I had about two hours between the time I’d learned that Rodney King had been found dead in his pool — shortly before Melissa announced it as breaking news on Sunday’s show — and when I had to leave 30 Rock to cover the silent march protesting the New York City Police Department’s (in)famous stop-and-frisk policy. (If you’re unfamiliar with the policy, start with this, watch this, then read these. As for why they marched to Mayor Mike Bloomberg’s residence, this could be why.)
The juxtaposition of King’s death and the march seemed both portentous, and unfortunate. Most of all, I felt a sense of repetition.

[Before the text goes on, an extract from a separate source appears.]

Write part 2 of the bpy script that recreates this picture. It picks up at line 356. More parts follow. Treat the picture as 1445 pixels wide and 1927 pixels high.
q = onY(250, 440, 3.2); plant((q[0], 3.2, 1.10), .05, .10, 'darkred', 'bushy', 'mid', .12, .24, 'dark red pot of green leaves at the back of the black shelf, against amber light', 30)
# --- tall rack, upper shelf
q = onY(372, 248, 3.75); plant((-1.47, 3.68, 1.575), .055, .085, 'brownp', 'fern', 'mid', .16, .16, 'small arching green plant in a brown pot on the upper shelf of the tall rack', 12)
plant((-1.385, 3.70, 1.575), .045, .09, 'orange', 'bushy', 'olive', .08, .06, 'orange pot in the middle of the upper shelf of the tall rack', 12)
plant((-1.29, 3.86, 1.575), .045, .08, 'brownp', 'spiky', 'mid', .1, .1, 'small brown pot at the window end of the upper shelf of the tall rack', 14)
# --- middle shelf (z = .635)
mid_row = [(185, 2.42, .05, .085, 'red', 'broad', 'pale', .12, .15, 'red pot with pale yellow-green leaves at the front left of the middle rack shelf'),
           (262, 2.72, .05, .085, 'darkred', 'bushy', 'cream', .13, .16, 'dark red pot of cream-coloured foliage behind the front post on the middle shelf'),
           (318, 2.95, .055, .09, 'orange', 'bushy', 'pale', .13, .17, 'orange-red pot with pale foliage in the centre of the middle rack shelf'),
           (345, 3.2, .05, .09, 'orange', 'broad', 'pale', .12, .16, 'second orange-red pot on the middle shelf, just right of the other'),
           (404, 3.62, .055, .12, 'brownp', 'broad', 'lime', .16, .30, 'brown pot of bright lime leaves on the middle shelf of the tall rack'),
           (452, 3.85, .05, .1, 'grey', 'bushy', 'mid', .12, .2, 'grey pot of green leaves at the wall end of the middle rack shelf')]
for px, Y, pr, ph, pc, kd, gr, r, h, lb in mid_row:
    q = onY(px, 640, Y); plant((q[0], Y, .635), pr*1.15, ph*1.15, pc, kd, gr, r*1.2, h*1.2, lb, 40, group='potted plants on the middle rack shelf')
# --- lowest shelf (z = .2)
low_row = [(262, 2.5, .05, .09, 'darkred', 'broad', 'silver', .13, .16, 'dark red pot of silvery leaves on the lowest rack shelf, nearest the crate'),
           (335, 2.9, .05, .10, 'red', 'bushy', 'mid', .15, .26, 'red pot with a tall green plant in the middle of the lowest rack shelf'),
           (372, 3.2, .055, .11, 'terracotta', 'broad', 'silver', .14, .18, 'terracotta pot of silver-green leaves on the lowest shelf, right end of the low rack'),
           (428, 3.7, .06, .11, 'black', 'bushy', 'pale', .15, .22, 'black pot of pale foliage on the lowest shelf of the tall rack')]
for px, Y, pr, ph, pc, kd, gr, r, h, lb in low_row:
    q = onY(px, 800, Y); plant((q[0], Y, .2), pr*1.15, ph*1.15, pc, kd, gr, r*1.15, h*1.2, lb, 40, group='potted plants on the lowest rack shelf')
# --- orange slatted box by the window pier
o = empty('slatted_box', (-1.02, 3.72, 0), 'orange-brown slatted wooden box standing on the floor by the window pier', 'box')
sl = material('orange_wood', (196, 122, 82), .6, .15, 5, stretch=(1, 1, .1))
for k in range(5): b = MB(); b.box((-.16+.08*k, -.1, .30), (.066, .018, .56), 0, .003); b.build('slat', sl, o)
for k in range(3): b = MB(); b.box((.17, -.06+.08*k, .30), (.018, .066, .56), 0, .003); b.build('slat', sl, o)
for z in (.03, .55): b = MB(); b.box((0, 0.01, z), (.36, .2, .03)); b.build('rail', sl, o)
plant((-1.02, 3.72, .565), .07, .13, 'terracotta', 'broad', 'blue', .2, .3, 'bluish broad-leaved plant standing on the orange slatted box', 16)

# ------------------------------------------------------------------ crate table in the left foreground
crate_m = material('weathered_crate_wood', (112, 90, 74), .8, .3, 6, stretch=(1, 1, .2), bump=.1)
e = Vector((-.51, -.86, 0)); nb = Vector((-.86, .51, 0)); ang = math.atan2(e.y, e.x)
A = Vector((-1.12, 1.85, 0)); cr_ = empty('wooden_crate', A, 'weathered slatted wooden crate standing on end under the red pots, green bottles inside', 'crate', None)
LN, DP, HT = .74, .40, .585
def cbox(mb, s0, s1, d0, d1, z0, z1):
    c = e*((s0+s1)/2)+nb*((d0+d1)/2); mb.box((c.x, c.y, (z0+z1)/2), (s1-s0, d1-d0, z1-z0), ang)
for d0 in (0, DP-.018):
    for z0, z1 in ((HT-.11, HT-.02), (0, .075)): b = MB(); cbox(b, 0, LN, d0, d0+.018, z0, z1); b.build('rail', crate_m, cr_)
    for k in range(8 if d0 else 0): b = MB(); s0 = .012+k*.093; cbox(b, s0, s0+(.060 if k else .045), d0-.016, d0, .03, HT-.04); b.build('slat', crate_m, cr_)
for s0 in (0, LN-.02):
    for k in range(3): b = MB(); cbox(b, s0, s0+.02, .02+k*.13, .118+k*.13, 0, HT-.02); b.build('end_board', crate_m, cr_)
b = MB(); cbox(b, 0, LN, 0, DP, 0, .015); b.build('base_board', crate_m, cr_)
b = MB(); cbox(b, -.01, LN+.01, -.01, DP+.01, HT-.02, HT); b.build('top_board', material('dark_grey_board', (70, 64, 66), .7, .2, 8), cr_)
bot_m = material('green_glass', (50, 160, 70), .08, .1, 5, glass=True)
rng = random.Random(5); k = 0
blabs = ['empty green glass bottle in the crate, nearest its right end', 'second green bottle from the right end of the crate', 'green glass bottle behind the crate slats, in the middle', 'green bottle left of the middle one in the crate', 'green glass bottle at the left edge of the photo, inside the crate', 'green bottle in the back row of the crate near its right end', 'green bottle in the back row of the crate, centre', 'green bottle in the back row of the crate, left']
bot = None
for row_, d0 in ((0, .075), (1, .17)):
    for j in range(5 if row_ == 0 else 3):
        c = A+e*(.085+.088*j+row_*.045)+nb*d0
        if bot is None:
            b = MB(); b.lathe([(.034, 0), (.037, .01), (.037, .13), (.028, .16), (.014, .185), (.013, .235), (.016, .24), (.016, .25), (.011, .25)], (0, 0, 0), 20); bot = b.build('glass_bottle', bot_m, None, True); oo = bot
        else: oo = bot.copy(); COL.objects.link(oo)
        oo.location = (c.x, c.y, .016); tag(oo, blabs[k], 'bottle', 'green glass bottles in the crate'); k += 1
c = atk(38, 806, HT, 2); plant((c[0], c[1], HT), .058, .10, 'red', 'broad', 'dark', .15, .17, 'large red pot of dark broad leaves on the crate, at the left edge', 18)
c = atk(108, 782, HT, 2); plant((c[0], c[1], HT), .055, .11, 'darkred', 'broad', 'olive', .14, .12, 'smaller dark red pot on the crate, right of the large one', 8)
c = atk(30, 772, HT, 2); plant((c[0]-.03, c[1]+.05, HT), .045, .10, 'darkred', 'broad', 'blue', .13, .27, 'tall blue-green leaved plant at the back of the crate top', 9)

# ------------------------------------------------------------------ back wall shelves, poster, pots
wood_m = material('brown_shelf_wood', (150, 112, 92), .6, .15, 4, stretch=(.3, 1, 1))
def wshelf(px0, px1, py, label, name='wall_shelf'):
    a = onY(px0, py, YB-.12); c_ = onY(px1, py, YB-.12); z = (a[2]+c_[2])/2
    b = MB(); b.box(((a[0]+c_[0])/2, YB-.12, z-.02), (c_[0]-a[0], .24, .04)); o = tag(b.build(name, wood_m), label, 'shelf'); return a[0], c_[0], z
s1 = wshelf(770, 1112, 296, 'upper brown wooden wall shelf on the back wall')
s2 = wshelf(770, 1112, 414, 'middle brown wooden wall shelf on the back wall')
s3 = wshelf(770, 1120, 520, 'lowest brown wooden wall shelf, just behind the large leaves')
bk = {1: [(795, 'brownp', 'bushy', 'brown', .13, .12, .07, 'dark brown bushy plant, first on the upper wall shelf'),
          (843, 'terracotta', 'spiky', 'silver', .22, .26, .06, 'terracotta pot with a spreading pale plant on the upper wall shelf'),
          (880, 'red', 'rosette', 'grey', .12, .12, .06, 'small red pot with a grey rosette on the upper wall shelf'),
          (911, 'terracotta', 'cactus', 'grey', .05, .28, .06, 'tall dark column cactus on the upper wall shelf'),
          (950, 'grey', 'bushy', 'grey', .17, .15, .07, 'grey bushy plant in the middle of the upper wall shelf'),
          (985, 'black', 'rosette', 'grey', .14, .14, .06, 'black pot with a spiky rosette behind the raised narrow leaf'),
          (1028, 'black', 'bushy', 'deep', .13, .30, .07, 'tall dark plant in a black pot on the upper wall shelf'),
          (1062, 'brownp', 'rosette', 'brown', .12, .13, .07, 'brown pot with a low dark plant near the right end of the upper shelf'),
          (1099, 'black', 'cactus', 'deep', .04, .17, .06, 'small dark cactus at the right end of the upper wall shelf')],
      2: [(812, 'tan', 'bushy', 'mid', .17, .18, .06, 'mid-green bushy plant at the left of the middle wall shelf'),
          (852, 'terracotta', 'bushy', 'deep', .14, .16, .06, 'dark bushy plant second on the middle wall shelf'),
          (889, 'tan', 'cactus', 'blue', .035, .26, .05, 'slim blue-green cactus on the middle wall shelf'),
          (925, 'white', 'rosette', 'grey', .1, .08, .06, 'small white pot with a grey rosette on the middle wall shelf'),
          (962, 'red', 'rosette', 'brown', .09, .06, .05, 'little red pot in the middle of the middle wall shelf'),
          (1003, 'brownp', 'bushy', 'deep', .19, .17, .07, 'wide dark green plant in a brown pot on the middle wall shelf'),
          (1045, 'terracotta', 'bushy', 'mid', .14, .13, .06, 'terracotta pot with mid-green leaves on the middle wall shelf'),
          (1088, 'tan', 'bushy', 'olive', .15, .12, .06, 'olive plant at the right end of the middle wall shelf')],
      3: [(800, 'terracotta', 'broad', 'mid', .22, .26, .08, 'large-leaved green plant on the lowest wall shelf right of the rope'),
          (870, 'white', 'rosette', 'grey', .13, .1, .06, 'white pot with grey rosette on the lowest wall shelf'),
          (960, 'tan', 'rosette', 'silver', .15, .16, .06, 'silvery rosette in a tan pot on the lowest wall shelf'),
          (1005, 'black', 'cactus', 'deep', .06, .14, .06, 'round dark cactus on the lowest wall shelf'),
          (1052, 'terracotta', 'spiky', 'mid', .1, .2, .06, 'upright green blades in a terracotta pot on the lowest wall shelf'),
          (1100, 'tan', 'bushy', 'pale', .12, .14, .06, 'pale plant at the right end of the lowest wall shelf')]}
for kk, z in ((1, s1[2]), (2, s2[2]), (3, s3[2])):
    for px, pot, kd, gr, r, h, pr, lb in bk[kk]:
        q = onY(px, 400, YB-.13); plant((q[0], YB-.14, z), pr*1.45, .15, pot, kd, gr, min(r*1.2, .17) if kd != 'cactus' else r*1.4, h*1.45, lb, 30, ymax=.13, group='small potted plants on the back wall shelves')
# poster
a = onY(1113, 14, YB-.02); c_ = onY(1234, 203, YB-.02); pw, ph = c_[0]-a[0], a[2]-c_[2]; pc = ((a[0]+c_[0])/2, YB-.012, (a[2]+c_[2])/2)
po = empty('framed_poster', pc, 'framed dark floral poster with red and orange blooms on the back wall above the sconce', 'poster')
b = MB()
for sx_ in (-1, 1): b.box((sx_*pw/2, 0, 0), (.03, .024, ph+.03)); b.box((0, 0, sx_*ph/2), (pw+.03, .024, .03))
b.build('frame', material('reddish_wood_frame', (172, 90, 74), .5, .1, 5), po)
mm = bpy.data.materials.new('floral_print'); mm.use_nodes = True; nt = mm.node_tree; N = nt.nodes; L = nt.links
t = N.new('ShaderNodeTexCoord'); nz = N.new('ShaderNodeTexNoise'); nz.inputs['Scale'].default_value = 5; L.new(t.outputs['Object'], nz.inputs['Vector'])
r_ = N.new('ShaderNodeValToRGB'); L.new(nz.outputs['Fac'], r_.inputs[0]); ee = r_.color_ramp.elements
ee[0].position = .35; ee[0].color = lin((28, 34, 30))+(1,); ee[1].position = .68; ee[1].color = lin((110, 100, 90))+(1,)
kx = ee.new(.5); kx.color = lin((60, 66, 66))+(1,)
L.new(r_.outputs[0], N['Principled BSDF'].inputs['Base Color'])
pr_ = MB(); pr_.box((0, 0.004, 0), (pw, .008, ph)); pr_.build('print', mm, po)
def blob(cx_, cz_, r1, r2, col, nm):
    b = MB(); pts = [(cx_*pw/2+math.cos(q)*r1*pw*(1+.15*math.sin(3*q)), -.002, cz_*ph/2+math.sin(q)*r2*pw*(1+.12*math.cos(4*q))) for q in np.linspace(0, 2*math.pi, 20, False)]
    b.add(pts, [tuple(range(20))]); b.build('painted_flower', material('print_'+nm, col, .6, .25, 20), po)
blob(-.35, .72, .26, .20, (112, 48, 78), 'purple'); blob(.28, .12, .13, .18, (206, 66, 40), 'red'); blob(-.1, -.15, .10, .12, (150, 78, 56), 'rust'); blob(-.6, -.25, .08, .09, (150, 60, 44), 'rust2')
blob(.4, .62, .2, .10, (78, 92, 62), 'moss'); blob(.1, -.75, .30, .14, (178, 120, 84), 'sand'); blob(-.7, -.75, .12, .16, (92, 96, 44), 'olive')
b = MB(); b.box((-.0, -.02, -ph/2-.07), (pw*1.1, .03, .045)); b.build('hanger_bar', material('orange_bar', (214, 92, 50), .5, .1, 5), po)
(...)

The construction of Rodney King in the public sphere was, more than anything, of a catalyst. That seems the most appropriate designation for a man whose violent assault at the hands of a different set of police officers brought renewed national attention to (and displaying what everyone thought was unmistakable video evidence of) police brutality, racially motivated or otherwise. Rodney King was a catalyst 13 months later when the men who had almost killed him were not only set free, but declared “not guilty.” So, then, did thousands of L.A. residents declare their anger, visiting upon their own city the deadliest riots in the city’s history.
I was 16 years old on April 29, 1992, and that day echoed in my mind as I headed uptown to cover the march. I wondered just how much has really changed as I made my way through the hustle and bustle on 110th Street — the border between Manhattan’s front lawn and Harlem — which preceded the march. But right about 3:00pm, the chatter turned to shushing those who dared still speak. Watching the marchers and photographing all the way, I and two friends also covering it were struck by the power of the silence — especially given how a few rabble-rousers had helped to derail the Trayvon Martin march from Manhattan’s Union Square three months ago.
The silence of the thousands of people following our own Al Sharpton, Nation editor/publisher Katrina vanden Heuvel, and our guest earlier that morning, NAACP president and CEO Ben Jealous, was hardly a new tactic; Melissa noted in her introduction to her interview with Jealous that it goes all the way back to the early 1900s, and that’s just with the NAACP. But even noting that underscores, again, the theme of repetition.